__Task requirements__
Lines containing the word "this" are to be located and copied.

<<<<

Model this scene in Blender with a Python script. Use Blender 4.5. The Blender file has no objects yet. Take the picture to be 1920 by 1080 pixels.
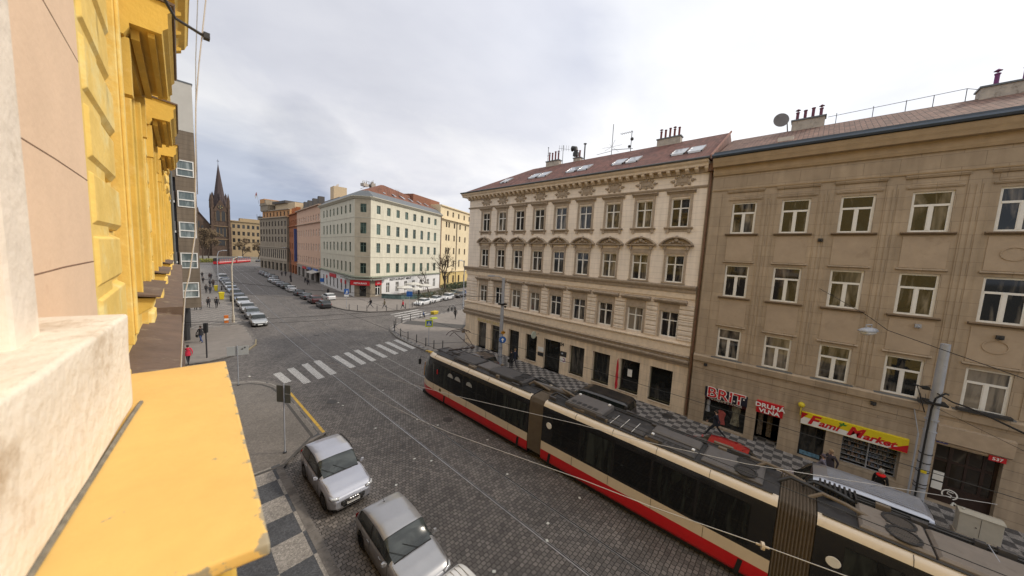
import bpy, math, random
from mathutils import Vector, Matrix
random.seed(7)
S = bpy.context.scene
COL = S.collection
rad = math.radians
H = 11.0

# ---------------------------------------------------------------- camera
def _cam():
    y, p, r = .8336066, -.0985456, .050640
    f = Vector((math.sin(y)*math.cos(p), math.cos(y)*math.cos(p), math.sin(p)))
    rt = Vector((math.cos(y), -math.sin(y), 0)); up = rt.cross(f)
    r2 = math.cos(r)*rt + math.sin(r)*up; u2 = -math.sin(r)*rt + math.cos(r)*up
    cd = bpy.data.cameras.new("camera"); co = bpy.data.objects.new("camera", cd); COL.objects.link(co)
    co.matrix_world = Matrix(((r2.x, u2.x, -f.x, 0), (r2.y, u2.y, -f.y, 0), (r2.z, u2.z, -f.z, H), (0, 0, 0, 1)))
    cd.sensor_width = 36; cd.lens = 602.23/1920*36; cd.clip_start = .05; cd.clip_end = 4000
    cd.dof.use_dof = True; cd.dof.focus_distance = 25; cd.dof.aperture_fstop = 2.2
    S.camera = co
_cam()
S.view_settings.view_transform = 'Standard'; S.view_settings.look = 'None'
S.view_settings.exposure = 0.62; S.view_settings.gamma = 1
try: S.view_settings.use_curve_mapping = False
except Exception: pass

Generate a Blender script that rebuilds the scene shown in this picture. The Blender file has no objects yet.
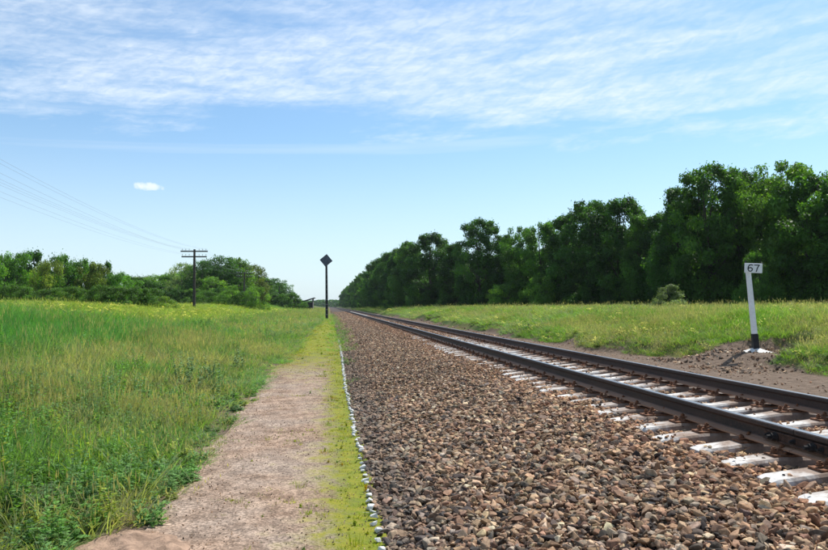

>>>>

__The response__
Model this scene in Blender with a Python script. Use Blender 4.5. The Blender file has no objects yet. Take the picture to be 1920 by 1080 pixels.
Generate a Blender script that rebuilds the scene shown in this picture. The Blender file has no objects yet.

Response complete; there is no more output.